## Source material
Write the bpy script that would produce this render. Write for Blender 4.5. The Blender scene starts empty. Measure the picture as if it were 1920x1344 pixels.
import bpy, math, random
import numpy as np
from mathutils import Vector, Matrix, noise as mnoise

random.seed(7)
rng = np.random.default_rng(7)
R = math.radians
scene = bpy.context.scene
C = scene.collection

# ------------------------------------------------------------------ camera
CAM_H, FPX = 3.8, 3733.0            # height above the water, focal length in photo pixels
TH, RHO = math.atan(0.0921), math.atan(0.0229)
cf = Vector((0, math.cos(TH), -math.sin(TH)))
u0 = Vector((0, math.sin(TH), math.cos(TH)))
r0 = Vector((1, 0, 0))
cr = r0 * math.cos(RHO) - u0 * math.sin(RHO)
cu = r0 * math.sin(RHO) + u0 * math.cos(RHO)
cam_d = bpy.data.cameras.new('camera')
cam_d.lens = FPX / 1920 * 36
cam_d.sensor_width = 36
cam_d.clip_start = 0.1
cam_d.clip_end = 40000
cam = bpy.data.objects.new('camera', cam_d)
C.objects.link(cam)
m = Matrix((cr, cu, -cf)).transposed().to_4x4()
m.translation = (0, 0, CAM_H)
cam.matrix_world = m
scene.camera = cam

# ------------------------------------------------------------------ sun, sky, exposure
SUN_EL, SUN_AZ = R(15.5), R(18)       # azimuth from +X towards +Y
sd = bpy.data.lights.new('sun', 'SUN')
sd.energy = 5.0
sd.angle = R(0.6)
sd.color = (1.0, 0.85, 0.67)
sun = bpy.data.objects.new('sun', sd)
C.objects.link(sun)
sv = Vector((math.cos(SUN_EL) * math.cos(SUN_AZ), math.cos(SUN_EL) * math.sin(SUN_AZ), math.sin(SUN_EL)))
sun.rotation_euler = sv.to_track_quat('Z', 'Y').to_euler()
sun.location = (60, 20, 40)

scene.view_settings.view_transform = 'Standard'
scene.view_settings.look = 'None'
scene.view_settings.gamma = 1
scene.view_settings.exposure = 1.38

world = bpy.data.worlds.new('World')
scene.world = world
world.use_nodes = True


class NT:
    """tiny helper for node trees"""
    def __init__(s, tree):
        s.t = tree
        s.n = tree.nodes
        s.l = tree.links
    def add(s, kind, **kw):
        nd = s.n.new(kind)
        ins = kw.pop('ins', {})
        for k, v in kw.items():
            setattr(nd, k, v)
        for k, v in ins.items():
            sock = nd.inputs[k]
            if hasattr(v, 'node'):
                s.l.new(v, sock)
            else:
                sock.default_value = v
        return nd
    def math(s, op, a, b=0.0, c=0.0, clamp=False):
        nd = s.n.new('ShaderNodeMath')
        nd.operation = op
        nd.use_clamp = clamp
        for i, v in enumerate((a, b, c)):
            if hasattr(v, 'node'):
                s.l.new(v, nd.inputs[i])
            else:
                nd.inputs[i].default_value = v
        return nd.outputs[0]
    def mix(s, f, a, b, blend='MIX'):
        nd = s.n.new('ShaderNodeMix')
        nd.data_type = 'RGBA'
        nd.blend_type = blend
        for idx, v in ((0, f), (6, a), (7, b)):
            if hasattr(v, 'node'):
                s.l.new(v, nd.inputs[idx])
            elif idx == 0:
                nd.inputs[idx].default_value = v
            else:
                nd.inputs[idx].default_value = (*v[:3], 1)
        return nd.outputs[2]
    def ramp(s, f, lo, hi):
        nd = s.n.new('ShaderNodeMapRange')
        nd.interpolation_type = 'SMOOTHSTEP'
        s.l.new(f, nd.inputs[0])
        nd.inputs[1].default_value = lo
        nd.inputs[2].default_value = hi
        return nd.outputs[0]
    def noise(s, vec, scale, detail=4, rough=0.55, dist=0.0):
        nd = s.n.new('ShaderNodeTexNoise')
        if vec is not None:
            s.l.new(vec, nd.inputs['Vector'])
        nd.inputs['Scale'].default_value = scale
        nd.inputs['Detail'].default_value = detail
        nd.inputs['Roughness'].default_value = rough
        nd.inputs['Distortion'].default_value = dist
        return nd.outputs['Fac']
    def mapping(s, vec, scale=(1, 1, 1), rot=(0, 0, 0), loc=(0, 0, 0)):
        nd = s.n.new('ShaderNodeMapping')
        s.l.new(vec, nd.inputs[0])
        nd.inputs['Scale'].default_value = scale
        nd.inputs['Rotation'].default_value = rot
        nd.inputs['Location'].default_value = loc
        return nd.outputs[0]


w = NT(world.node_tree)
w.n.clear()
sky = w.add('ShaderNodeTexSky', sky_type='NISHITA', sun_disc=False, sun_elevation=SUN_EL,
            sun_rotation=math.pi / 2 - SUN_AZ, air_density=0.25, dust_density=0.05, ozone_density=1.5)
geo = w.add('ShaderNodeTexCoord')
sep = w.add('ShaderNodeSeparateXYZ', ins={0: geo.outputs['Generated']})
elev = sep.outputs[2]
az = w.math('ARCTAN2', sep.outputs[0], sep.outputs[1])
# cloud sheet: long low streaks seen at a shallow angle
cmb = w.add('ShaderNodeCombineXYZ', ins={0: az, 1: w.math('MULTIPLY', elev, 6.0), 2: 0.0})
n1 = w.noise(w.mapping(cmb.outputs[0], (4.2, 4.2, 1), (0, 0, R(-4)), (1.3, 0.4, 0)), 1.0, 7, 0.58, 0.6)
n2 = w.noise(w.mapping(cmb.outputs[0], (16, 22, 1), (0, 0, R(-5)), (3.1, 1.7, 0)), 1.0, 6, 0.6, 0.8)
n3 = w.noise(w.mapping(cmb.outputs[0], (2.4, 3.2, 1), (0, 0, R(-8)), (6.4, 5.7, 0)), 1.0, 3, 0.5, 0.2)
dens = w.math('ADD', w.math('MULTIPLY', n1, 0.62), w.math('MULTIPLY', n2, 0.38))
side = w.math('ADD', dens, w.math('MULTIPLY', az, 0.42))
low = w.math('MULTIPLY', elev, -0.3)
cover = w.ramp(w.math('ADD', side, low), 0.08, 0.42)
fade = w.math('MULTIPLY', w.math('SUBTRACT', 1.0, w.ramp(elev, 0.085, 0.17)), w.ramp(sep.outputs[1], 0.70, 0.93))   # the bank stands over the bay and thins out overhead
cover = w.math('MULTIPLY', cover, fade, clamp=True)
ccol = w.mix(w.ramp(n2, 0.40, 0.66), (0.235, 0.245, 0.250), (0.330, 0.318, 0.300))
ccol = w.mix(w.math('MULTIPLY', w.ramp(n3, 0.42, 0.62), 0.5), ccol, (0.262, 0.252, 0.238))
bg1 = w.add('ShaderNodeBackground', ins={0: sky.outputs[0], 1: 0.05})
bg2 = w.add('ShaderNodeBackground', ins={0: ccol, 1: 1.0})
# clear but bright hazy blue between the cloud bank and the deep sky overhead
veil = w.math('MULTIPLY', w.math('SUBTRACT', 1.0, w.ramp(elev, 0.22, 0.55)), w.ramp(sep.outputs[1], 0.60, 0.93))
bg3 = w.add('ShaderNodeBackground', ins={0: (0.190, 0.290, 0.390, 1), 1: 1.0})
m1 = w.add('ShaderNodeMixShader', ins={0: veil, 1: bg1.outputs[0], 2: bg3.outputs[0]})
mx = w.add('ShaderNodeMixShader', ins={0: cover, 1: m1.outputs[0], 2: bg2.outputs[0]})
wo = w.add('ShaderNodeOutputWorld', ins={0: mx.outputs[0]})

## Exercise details
Emit the full listing verbatim.

## Final answer
Write the bpy script that would produce this render. Write for Blender 4.5. The Blender scene starts empty. Measure the picture as if it were 1920x1344 pixels.
import bpy, math, random
import numpy as np
from mathutils import Vector, Matrix, noise as mnoise

random.seed(7)
rng = np.random.default_rng(7)
R = math.radians
scene = bpy.context.scene
C = scene.collection

# ------------------------------------------------------------------ camera
CAM_H, FPX = 3.8, 3733.0            # height above the water, focal length in photo pixels
TH, RHO = math.atan(0.0921), math.atan(0.0229)
cf = Vector((0, math.cos(TH), -math.sin(TH)))
u0 = Vector((0, math.sin(TH), math.cos(TH)))
r0 = Vector((1, 0, 0))
cr = r0 * math.cos(RHO) - u0 * math.sin(RHO)
cu = r0 * math.sin(RHO) + u0 * math.cos(RHO)
cam_d = bpy.data.cameras.new('camera')
cam_d.lens = FPX / 1920 * 36
cam_d.sensor_width = 36
cam_d.clip_start = 0.1
cam_d.clip_end = 40000
cam = bpy.data.objects.new('camera', cam_d)
C.objects.link(cam)
m = Matrix((cr, cu, -cf)).transposed().to_4x4()
m.translation = (0, 0, CAM_H)
cam.matrix_world = m
scene.camera = cam

# ------------------------------------------------------------------ sun, sky, exposure
SUN_EL, SUN_AZ = R(15.5), R(18)       # azimuth from +X towards +Y
sd = bpy.data.lights.new('sun', 'SUN')
sd.energy = 5.0
sd.angle = R(0.6)
sd.color = (1.0, 0.85, 0.67)
sun = bpy.data.objects.new('sun', sd)
C.objects.link(sun)
sv = Vector((math.cos(SUN_EL) * math.cos(SUN_AZ), math.cos(SUN_EL) * math.sin(SUN_AZ), math.sin(SUN_EL)))
sun.rotation_euler = sv.to_track_quat('Z', 'Y').to_euler()
sun.location = (60, 20, 40)

scene.view_settings.view_transform = 'Standard'
scene.view_settings.look = 'None'
scene.view_settings.gamma = 1
scene.view_settings.exposure = 1.38

world = bpy.data.worlds.new('World')
scene.world = world
world.use_nodes = True


class NT:
    """tiny helper for node trees"""
    def __init__(s, tree):
        s.t = tree
        s.n = tree.nodes
        s.l = tree.links
    def add(s, kind, **kw):
        nd = s.n.new(kind)
        ins = kw.pop('ins', {})
        for k, v in kw.items():
            setattr(nd, k, v)
        for k, v in ins.items():
            sock = nd.inputs[k]
            if hasattr(v, 'node'):
                s.l.new(v, sock)
            else:
                sock.default_value = v
        return nd
    def math(s, op, a, b=0.0, c=0.0, clamp=False):
        nd = s.n.new('ShaderNodeMath')
        nd.operation = op
        nd.use_clamp = clamp
        for i, v in enumerate((a, b, c)):
            if hasattr(v, 'node'):
                s.l.new(v, nd.inputs[i])
            else:
                nd.inputs[i].default_value = v
        return nd.outputs[0]
    def mix(s, f, a, b, blend='MIX'):
        nd = s.n.new('ShaderNodeMix')
        nd.data_type = 'RGBA'
        nd.blend_type = blend
        for idx, v in ((0, f), (6, a), (7, b)):
            if hasattr(v, 'node'):
                s.l.new(v, nd.inputs[idx])
            elif idx == 0:
                nd.inputs[idx].default_value = v
            else:
                nd.inputs[idx].default_value = (*v[:3], 1)
        return nd.outputs[2]
    def ramp(s, f, lo, hi):
        nd = s.n.new('ShaderNodeMapRange')
        nd.interpolation_type = 'SMOOTHSTEP'
        s.l.new(f, nd.inputs[0])
        nd.inputs[1].default_value = lo
        nd.inputs[2].default_value = hi
        return nd.outputs[0]
    def noise(s, vec, scale, detail=4, rough=0.55, dist=0.0):
        nd = s.n.new('ShaderNodeTexNoise')
        if vec is not None:
            s.l.new(vec, nd.inputs['Vector'])
        nd.inputs['Scale'].default_value = scale
        nd.inputs['Detail'].default_value = detail
        nd.inputs['Roughness'].default_value = rough
        nd.inputs['Distortion'].default_value = dist
        return nd.outputs['Fac']
    def mapping(s, vec, scale=(1, 1, 1), rot=(0, 0, 0), loc=(0, 0, 0)):
        nd = s.n.new('ShaderNodeMapping')
        s.l.new(vec, nd.inputs[0])
        nd.inputs['Scale'].default_value = scale
        nd.inputs['Rotation'].default_value = rot
        nd.inputs['Location'].default_value = loc
        return nd.outputs[0]


w = NT(world.node_tree)
w.n.clear()
sky = w.add('ShaderNodeTexSky', sky_type='NISHITA', sun_disc=False, sun_elevation=SUN_EL,
            sun_rotation=math.pi / 2 - SUN_AZ, air_density=0.25, dust_density=0.05, ozone_density=1.5)
geo = w.add('ShaderNodeTexCoord')
sep = w.add('ShaderNodeSeparateXYZ', ins={0: geo.outputs['Generated']})
elev = sep.outputs[2]
az = w.math('ARCTAN2', sep.outputs[0], sep.outputs[1])
# cloud sheet: long low streaks seen at a shallow angle
cmb = w.add('ShaderNodeCombineXYZ', ins={0: az, 1: w.math('MULTIPLY', elev, 6.0), 2: 0.0})
n1 = w.noise(w.mapping(cmb.outputs[0], (4.2, 4.2, 1), (0, 0, R(-4)), (1.3, 0.4, 0)), 1.0, 7, 0.58, 0.6)
n2 = w.noise(w.mapping(cmb.outputs[0], (16, 22, 1), (0, 0, R(-5)), (3.1, 1.7, 0)), 1.0, 6, 0.6, 0.8)
n3 = w.noise(w.mapping(cmb.outputs[0], (2.4, 3.2, 1), (0, 0, R(-8)), (6.4, 5.7, 0)), 1.0, 3, 0.5, 0.2)
dens = w.math('ADD', w.math('MULTIPLY', n1, 0.62), w.math('MULTIPLY', n2, 0.38))
side = w.math('ADD', dens, w.math('MULTIPLY', az, 0.42))
low = w.math('MULTIPLY', elev, -0.3)
cover = w.ramp(w.math('ADD', side, low), 0.08, 0.42)
fade = w.math('MULTIPLY', w.math('SUBTRACT', 1.0, w.ramp(elev, 0.085, 0.17)), w.ramp(sep.outputs[1], 0.70, 0.93))   # the bank stands over the bay and thins out overhead
cover = w.math('MULTIPLY', cover, fade, clamp=True)
ccol = w.mix(w.ramp(n2, 0.40, 0.66), (0.235, 0.245, 0.250), (0.330, 0.318, 0.300))
ccol = w.mix(w.math('MULTIPLY', w.ramp(n3, 0.42, 0.62), 0.5), ccol, (0.262, 0.252, 0.238))
bg1 = w.add('ShaderNodeBackground', ins={0: sky.outputs[0], 1: 0.05})
bg2 = w.add('ShaderNodeBackground', ins={0: ccol, 1: 1.0})
# clear but bright hazy blue between the cloud bank and the deep sky overhead
veil = w.math('MULTIPLY', w.math('SUBTRACT', 1.0, w.ramp(elev, 0.22, 0.55)), w.ramp(sep.outputs[1], 0.60, 0.93))
bg3 = w.add('ShaderNodeBackground', ins={0: (0.190, 0.290, 0.390, 1), 1: 1.0})
m1 = w.add('ShaderNodeMixShader', ins={0: veil, 1: bg1.outputs[0], 2: bg3.outputs[0]})
mx = w.add('ShaderNodeMixShader', ins={0: cover, 1: m1.outputs[0], 2: bg2.outputs[0]})
wo = w.add('ShaderNodeOutputWorld', ins={0: mx.outputs[0]})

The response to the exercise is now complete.